For instance, Min, the mother in the HDB heartland story “Ordinary Lives” (and Chuang makes it a point to stress that Min comes from a lower middle-class family), uses quaint words like “dinner banquet” and constructs unlikely sentences like “you folks kept rushing me”. You would sooner hear an English dictionary drop in a crowded, noisy Bedok hawker centre than such words being uttered by a lower middle-class Singaporean. Even with “The Robber”, a story perched and propped up somewhere in America, the dialogue appears to have been intellectualised rather than actualised. Although we do not expect Quentin Tarantino-style exchanges, there should at least be enough realism, enough punch punctuating the dialogue to help us suspend our disbelief.
But conversations such as this – between two small-time crooks – fall really flat, fast: “Don’t tell me you’re not interested to be part of this exciting enterprise?” Jay asked...“You’re such incorrigible rogues,” he said, shaking his head. Chuang’s main failing as a writer, therefore, is her ear for dialogue; it needs to train itself to what her characters are actually saying, not what she imagines or wants them to say. That is the difference in solidity, in imparting a third dimension to 2-D characterisation.

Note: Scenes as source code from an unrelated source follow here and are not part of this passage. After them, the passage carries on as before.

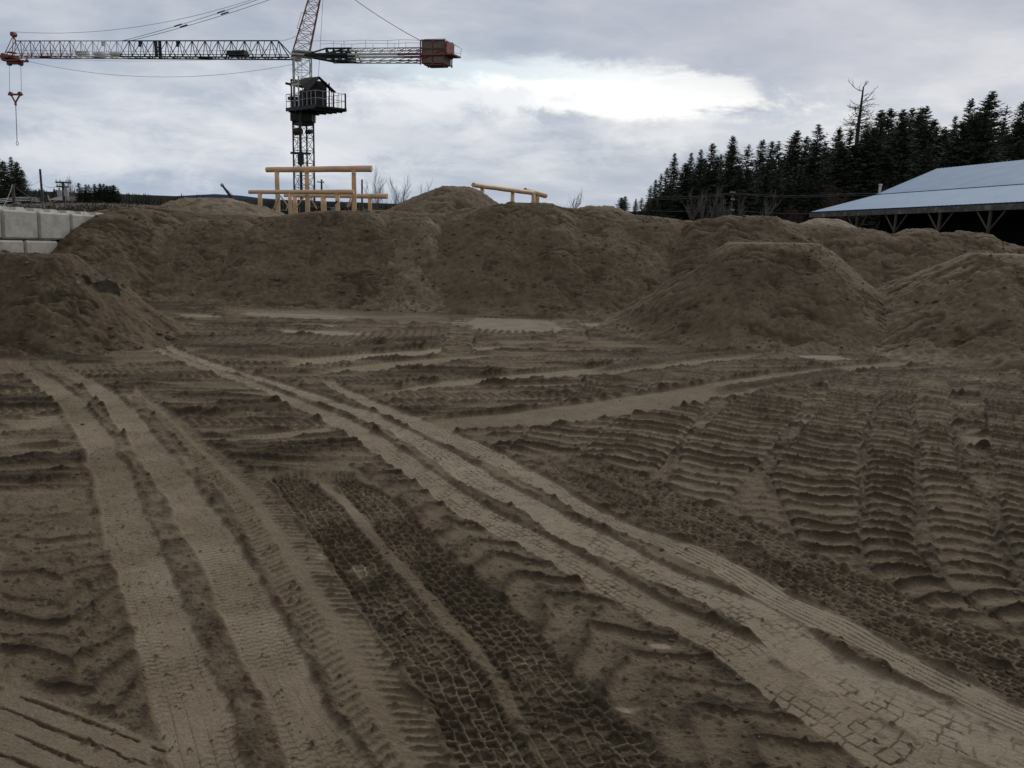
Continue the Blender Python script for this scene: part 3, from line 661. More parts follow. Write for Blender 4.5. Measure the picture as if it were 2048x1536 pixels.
for s in (0, Lp):
    for z_ in (.5, 1.0): m.bar(PF(s, -1, z_), PF(s, 1.5, z_), .018, 4)
    for t_ in (-.4, .3, .9): m.bar(PF(s, t_, 0), PF(s, t_, 1.0), .02, 4)
m.build('guard_rail', GALV, crane)
for s, t_ in ((3.55, -.9), (3.95, .2), (Lp-.05, .5), (Lp-.03, 1.45)): m = MB(); m.bar(PF(s, t_, 0), PF(s, t_, 1.05), .05, 4); m.build('dark_post', DARKM, crane)
# winch house and its canopy
m = MB(); PB(m, 1.15, 2.35, -.6, .9, .012, .95); PB(m, 1.35, 1.85, -.55, .6, .951, 1.25); PB(m, 1.9, 2.7, -.45, 1.1, .013, 1.95); PB(m, .15, 1.05, -.7, .2, .01, .55); PB(m, .0, .75, -.9, -.3, .62, .85); PB(m, 3.4, 3.75, -.6, .4, .01, .55)
m.build('winch_house', DARKM, crane, bevel=.04)
m = MB(); a, b = PF(2.7, .2, .5), PF(3.35, .2, .5); m.bar(a, b, .48, 16); m.build('winch_drum', DARKM, crane)
m = MB(); z1, z2 = 2.25, 2.85
pts = [(.9, -1.05, 1.72), (2.75, -1.05, 1.50), (1.1, .1, 2.22), (3.05, .1, 2.14), (3.5, .1, 2.12), (4.0, 1.2, 1.15), (3.1, 1.3, 1.2), (1.1, 1.2, 1.6)]
V_ = [PF(*q) for q in pts]; V2 = [v+Vector((0, 0, .03)) for v in V_]
m.add(V2[:4]+V_[:4], [(0, 1, 3, 2), (4, 6, 7, 5), (0, 4, 5, 1), (0, 2, 6, 4), (1, 5, 7, 3), (2, 3, 7, 6)])
can = m.build('canopy', TARP, crane)
m = MB(); W4 = [V_[3], V_[4], V_[5], V_[6]]; W5 = [v+Vector((0, 0, .04)) for v in W4]
m.add([V_[3]-Vector((0, 0, .03)), V_[1]-Vector((0, 0, .03)), PF(3.7, -1.0, .98), PF(3.4, .1, 2.0)] + [V_[3]+Vector((0, 0, .03)), V_[1]+Vector((0, 0, .03)), PF(3.72, -1.0, 1.03), PF(3.4, .1, 2.05)], [(0, 1, 2, 3), (4, 7, 6, 5), (0, 4, 5, 1), (1, 5, 6, 2), (2, 6, 7, 3)])
m.add(W4+W5, [(0, 1, 2, 3), (4, 7, 6, 5), (0, 4, 5, 1), (1, 5, 6, 2), (2, 6, 7, 3)])
m.build('canopy_end', RUSTY, crane)
m = MB(); PB(m, .9, 2.5, -1.10, -1.06, 1.50, 1.66); m.bar(PF(2.45, -1.12, 0), PF(2.45, -1.12, 2.1), .05, 5); m.build('canopy_trim', WHITE, crane)
m = MB(); m.bar(W(571, 166.5, YC-.9), W(640, 181, YC-.9), .085, 4); m.bar(W(582, 160, YC+.4), W(640, 165.5, YC+.4), .08, 4); m.bar(PF(.95, -1, 0), PF(.95, -1, 2.0), .06, 4); m.bar(PF(3.45, .9, 0), PF(3.45, .9, 1.8), .05, 4)
m.build('canopy_beam', DARKM, crane)
# white mast above the ring
zt = W(608, 117, YC).z
m = MB(); UP = lattice(m, (cx, cy), (cx, cy), zd, zt, .62, .62, R(19), 4, .046, .018)
for i in range(10): m.bar((cx-.25, cy-.3, zd+.3+i*.4), (cx+.05, cy-.3, zd+.3+i*.4), .012, 4)
m.bar((cx-.25, cy-.3, zd), (cx-.25, cy-.3, zt), .018, 4); m.bar((cx+.05, cy-.3, zd), (cx+.05, cy-.3, zt), .018, 4)
m.build('upper_mast', WHITE, crane)
zj = W(606, 108, YC).z
m = MB(); m.box((cx, cy, (zt+zj)/2+.02), (1.5, 1.45, .12), R(19)); m.box((cx, cy, zj+.12), (1.44, 1.38, .08), R(19)); m.box((cx-.3, cy-.2, zt-.1), (.5, .5, .25), R(19)); m.build('head_frame', WHITE, crane)
# leaning red peak
TP = W(641, -52, YC)
m = MB(); lattice(m, (cx-.05, cy), (TP.x, cy), zj+.16, TP.z, .60, .32, R(19), 8, .042, .018)
m.build('peak_tower', RED, crane)
m = MB(); a, b = W(594, 57, YC), W(603, 25, YC)
for q in (0, .22, .42): m.bar(a+Vector((q, .0, .0)), b+Vector((q*.9, 0, 0)), .018, 4)
m.bar(a, a+Vector((.45, 0, -.05)), .018, 4); m.bar(b, b+Vector((.6, 0, -.1)), .018, 4)
m.build('peak_ladder_cage', GALV, crane)
# jib
JR, JT = W(585, 117, YC), W(28, 114, 72.0); JT.z = W(28, 114, 72).z
jd = (JT-JR); JL = jd.length; jd.normalize(); js = Vector((jd.y, -jd.x, 0)).normalized(); 
HJ = 1.24; HW = .46
def JP(s, side, hh): return JR + jd*s + js*(side*HW) + Vector((0, 0, hh))
def s_at(px): # distance along the jib of a photo column
    lo, hi = 0, JL
    for _ in range(40):
        mid_ = (lo+hi)/2; P_ = JR+jd*mid_
        u = (P_-Vector((0, 0, CAM_H))); pxx = 1024+FPX*u.dot(rt)/u.dot(fw)
        lo, hi = (mid_, hi) if pxx > px else (lo, mid_)
    return lo
def jib_part(name, s0, s1, M, n, r, root=False, tip=False, parent=None):
    m = MB(); ds = (s1-s0)/n
    for sd in (-1, 1): m.bar(JP(s0, sd, 0), JP(s1, sd, 0), r*1.35, 5)
    t0 = s0 + (ds if root else 0); t1 = s1
    m.bar(JP(t0, 0, HJ), JP(t1, 0, HJ), r*1.2, 5)
    for i in range(n):
        a, b_ = s0+i*ds, s0+(i+1)*ds; c = (a+b_)/2
        if root and i == 0:
            for sd in (-1, 1): m.bar(JP(a, sd, 0), JP(b_, 0, HJ), r, 4); m.bar(JP(b_, sd, 0), JP(b_, 0, HJ), r*.7, 4)
        else:
            for sd in (-1, 1):
                m.bar(JP(a, sd, 0), JP(c, 0, HJ), r*.75, 4); m.bar(JP(b_, sd, 0), JP(c, 0, HJ), r*.75, 4)
            m.bar(JP(a, -1, 0), JP(a, 0, HJ), r*.6, 4)
        m.bar(JP(a, -1, 0), JP(a, 1, 0), r*.8, 4); m.bar(JP(a, -1, 0), JP(b_, 1, 0), r*.6, 4)
        m.bar(JP(a, -1, .17), JP(b_, -1, .17), r*.7, 4)
        if i % 2: m.bar(JP(a, .3, 0), JP(a, .3, .35), r*.9, 4)
    m.box((JP((s0+s1)/2, 0, -.02)), (.9, .5, .08), math.atan2(jd.y, jd.x))
    return m.build(name, M, crane)
sG, sW, sR = s_at(248), s_at(152), s_at(34)
jib_part('jib_section', 0, sG, DGREEN, 13, .040, root=True)
jib_part('jib_section', sG+.01, sW, WHITE, 4, .034)
jib_part('jib_section', sW+.01, sR, RED, 6, .034)
m = MB()
for s in (s_at(200), s_at(232)): m.box(JP(s, 0, .25), (.9, .45, .22), math.atan2(jd.y, jd.x))
m.box(JP(s_at(165), 0, .3), (1.1, .3, .28), math.atan2(jd.y, jd.x)); m.build('jib_catwalk_box', WHITE, crane)
m = MB(); s_ = s_at(475); m.box(JP(s_, 0, .34), (1.5, .6, .35), math.atan2(jd.y, jd.x)); m.bar(JP(s_-.6, 0, .45), JP(s_+.6, 0, .2), .18, 8); m.build('trolley_winch', DARKM, crane)
m = MB(); s_ = s_at(317)
for sd in (-1, 1): m.box((JP(s_, sd*.5, HJ/2)), (.28, .05, HJ), math.atan2(jd.y, jd.x))
m.build('jib_splice', DGREEN, crane)
for px in (281, 356):
    m = MB(); p_ = JP(s_at(px), 0, HJ); m.box(p_-Vector((0, 0, .2)), (.16, .12, .4)); m.bar(p_-Vector((.0, 0, .42)), p_-Vector((0, 0, .34)), .14, 8); m.build('hanging_lamp', DARKM, crane)
m = MB(); p_ = JP(s_at(207), 0, HJ); m.box(p_-Vector((0, 0, .2)), (.16, .12, .36)); m.build('hanging_lamp', WHITE, crane)
# jib nose
m = MB(); n0 = sR; tip = JP(n0+.95, 0, .30)
m.bar(JP(n0, 0, HJ), JP(n0+.2, 0, HJ+.42), .06, 5); m.bar(JP(n0+.2, 0, HJ+.42), JP(n0+1.35, 0, .1), .035, 4); m.bar(JP(n0, 0, HJ), JP(n0+1.2, 0, .05), .03, 4); m.bar(JP(n0, 0, HJ), JP(n0+.3, 0, 0), .03, 4)
for sd in (-1, 1): m.bar(JP(n0, sd, 0), JP(n0+1.35, sd*.6, 0), .06, 5); m.bar(JP(n0, sd, 0), JP(n0+.2, 0, HJ+.4), .035, 4)
m.box(JP(n0+.8, 0, .0), (1.2, .8, .22), math.atan2(jd.y, jd.x)); m.box(JP(n0+.55, 0, .35), (.6, .5, .08), math.atan2(jd.y, jd.x))
m.bar(JP(n0+.15, -.4, HJ+.5), JP(n0+.15, .4, HJ+.5), .20, 10); m.bar(JP(n0+1.25, -.5, .05), JP(n0+1.25, .5, .05), .24, 10)
m.build('jib_nose', RED, crane)
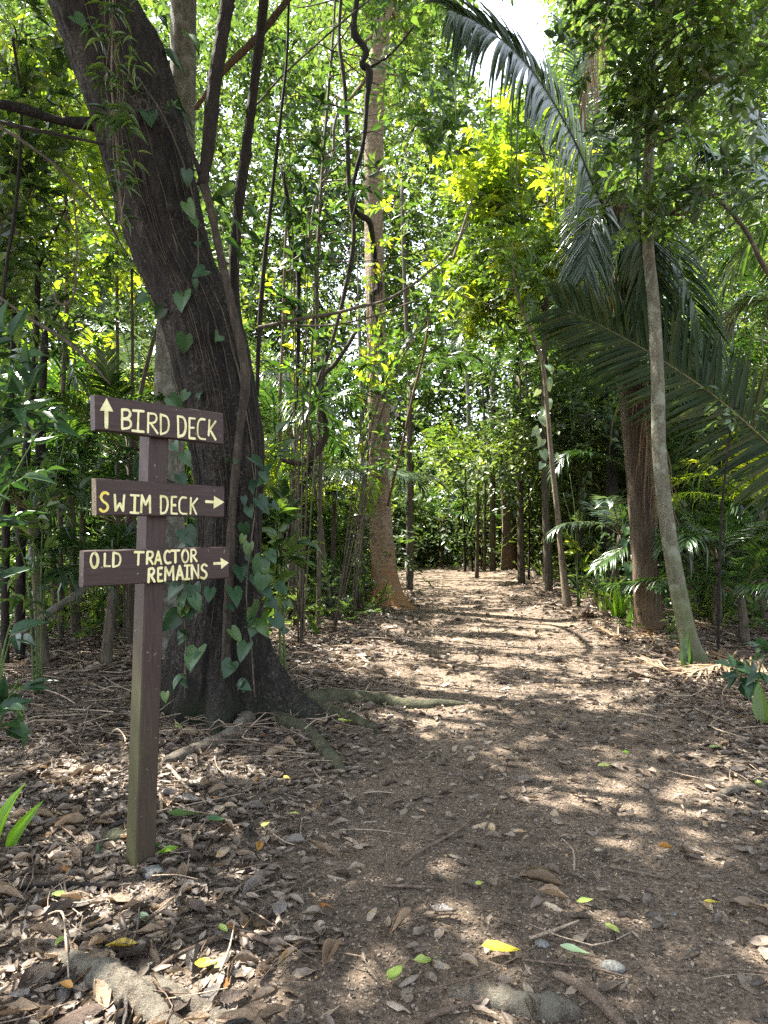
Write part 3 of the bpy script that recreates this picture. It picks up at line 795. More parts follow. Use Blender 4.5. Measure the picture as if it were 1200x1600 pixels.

I would like to take a moment here to emphasise the point: Can anyone who believes that “incorrigible rogues” constitutes part of realistic dialogue be considered a true writer? Cheong goes on:
Another weakness... is a fondness for clichéd expressions and images. These often make themselves a home in her sentences without first being made to account for their presence. A case in point, from “Crossing Borders”: “She had finally hit the bottom and the fear bottled within her evaporated.”
Two clichés plastered together by a conjunction do not good writing make.
Furthermore, in the title story – another first-person account – Chuang’s narrator uses a word that can no longer be perceived as innocent: “Life cannot be gay unless we can have our cups of coffee and pastries at the café every morning.”
No one has used “gay” to mean “merry” for a long, long time (except at Christmas time when everyone sings “Don we now our gay apparel”)... Tighter editing should have seen to it that such gaffes are evicted without notice.
After all that, Cheong attempts to end the review on a positive note, albeit unconvincingly:
Although Underground and Other Stories falters on style, it is nevertheless big on ambition. And so, for the rest of the world.